French society has evolved. It is becoming a multi-cultural, multi-belief society that cannot afford to keep a substantial segment of the population marginalised. There are some five million French Muslims today, with immigrants' children accounting for 14 per cent of all births in France, a proportion far exceeding their percentage of the population. Ending discrimination requires enormous financial resources, but Prime Minister Dominique de Villepin has pledged to allocate considerable sums of money for the associations concerned with the problems of ethnic suburbs. It has become imperative to express a clear political line and a strong political will to actually apply the required reforms.
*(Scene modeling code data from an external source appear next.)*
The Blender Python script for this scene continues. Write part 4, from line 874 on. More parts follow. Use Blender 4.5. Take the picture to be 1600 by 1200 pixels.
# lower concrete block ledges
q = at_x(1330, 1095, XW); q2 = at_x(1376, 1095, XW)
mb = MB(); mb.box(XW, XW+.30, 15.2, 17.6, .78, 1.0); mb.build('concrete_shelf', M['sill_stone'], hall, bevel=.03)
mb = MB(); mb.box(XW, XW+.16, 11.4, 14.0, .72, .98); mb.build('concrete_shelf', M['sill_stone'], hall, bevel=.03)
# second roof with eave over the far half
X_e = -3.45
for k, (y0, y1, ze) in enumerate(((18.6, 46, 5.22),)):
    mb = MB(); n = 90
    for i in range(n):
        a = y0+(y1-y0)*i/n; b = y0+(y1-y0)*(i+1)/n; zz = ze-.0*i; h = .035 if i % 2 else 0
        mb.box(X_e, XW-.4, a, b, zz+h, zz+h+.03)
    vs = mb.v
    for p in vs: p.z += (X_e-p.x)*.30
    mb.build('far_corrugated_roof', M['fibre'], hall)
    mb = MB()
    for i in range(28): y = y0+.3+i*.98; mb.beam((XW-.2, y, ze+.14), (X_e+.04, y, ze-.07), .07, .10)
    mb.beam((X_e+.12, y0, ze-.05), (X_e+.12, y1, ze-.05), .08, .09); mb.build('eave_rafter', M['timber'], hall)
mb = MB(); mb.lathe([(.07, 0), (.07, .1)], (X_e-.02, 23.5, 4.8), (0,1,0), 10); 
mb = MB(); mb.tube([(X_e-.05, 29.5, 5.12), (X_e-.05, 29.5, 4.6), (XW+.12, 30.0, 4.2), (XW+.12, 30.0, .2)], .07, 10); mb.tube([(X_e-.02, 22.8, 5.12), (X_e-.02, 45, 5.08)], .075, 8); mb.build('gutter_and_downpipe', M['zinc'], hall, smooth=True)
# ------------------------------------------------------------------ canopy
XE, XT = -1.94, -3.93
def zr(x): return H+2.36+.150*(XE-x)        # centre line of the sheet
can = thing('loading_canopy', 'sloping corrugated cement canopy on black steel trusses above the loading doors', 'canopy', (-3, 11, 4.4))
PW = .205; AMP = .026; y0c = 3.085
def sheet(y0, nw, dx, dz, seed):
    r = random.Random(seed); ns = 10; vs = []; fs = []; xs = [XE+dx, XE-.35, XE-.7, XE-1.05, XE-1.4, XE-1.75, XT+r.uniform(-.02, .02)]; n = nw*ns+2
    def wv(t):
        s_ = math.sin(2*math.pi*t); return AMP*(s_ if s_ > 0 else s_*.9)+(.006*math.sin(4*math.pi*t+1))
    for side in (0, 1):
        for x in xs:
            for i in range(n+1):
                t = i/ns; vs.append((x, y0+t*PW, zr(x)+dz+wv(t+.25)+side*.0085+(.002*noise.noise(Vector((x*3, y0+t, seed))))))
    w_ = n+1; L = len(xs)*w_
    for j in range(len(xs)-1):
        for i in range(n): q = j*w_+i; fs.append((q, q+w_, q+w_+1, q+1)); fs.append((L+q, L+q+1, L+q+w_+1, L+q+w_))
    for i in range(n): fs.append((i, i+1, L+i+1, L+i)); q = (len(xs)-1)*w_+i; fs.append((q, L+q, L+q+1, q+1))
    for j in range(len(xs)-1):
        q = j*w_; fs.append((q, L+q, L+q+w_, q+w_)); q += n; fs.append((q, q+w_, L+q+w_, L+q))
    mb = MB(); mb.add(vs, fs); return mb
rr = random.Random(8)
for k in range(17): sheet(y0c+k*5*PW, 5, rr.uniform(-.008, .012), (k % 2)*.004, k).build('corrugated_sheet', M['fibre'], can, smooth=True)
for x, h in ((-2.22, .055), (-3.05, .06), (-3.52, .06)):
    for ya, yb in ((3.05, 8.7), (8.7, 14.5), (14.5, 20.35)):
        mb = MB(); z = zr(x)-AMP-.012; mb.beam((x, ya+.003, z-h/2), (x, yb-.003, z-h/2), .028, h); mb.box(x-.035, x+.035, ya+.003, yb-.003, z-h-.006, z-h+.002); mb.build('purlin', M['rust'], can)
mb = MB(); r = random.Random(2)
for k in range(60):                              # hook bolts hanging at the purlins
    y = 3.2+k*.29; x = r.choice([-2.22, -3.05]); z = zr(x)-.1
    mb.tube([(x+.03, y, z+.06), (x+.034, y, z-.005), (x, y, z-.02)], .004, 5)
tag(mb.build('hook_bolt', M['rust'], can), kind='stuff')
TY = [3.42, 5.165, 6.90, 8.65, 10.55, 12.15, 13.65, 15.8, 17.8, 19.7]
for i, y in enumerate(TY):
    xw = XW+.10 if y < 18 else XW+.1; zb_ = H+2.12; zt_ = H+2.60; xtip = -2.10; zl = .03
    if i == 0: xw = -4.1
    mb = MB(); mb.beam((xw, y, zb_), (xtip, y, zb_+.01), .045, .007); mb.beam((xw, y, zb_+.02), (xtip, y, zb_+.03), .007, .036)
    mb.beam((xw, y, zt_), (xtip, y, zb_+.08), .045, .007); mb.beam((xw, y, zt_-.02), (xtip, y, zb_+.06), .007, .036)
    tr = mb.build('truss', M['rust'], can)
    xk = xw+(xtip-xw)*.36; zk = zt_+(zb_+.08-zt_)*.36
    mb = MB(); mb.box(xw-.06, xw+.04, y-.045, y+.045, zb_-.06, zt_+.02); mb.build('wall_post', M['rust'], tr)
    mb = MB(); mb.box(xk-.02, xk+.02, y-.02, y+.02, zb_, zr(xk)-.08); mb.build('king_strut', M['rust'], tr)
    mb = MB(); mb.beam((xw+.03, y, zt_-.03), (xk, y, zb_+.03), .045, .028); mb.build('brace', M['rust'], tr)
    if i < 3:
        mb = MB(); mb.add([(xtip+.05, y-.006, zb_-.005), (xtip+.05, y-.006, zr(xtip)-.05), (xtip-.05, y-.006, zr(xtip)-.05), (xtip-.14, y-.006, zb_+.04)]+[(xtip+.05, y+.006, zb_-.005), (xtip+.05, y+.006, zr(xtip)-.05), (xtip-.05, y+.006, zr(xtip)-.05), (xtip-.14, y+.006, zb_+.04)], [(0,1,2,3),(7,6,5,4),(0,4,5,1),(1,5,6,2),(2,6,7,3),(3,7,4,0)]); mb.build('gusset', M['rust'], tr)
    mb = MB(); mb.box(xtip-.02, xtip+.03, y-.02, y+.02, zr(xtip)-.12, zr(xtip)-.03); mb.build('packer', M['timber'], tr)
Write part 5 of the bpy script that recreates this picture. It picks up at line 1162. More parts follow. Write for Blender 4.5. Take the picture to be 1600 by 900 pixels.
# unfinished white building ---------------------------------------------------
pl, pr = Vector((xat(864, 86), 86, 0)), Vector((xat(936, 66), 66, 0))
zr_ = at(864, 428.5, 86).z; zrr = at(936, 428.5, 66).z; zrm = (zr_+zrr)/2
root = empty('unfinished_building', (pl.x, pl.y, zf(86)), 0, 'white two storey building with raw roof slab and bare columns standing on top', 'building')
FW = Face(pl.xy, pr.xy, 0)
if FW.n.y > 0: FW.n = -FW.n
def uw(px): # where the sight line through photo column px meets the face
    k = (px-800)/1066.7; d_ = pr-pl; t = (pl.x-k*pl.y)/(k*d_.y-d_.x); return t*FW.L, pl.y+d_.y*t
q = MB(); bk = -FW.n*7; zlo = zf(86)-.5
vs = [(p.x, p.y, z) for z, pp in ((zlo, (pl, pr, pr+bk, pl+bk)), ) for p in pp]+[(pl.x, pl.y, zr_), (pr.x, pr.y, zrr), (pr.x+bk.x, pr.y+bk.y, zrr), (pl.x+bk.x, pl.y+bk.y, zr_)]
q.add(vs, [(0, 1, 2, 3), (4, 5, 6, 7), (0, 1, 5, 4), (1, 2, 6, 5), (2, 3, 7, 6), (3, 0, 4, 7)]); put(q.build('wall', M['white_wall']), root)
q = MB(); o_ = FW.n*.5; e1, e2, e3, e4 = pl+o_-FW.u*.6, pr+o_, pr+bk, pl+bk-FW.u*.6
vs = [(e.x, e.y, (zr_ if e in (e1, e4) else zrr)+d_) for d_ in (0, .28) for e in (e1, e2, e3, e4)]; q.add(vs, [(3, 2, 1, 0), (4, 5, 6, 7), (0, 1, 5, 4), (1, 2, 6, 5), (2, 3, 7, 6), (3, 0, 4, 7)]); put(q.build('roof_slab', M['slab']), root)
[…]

Over and above the despair and anger that erupted in the worst spate of urban violence ever seen in France, the common trait shared by the perpetrators of violence is their rejection of the French model (despite their attachment to France) because it has not fulfilled its obligations towards them. These young people, aged between 12 and 25, have no ideological or cultural frame of reference. They are motivated by negative feelings provoked by what they see around them. They are French because they were born and bred in France, but they derive few if any of the advantages associated with French citizenship. These children and grandchildren of immigrant workers live in grim and overcrowded housing estate on the outskirts of thriving cities, often in conditions of extreme poverty. Healthcare and schooling on the estates are far below national levels. It is no accident that angry arsonists targeted so many schools. They have no hope that education will improve their lives. Those among them who have made it out of the cycle of poverty and violence and who have gone on to earn university degrees still find it hard to integrate, still face racial and social discrimination. The death of hope in a better life has turned many of the youth in the ethnic suburbs into petty criminals, members of a marginalised community that is generating suspicion and fear. Is it possible to remedy the situation or is it condemned to become still worse?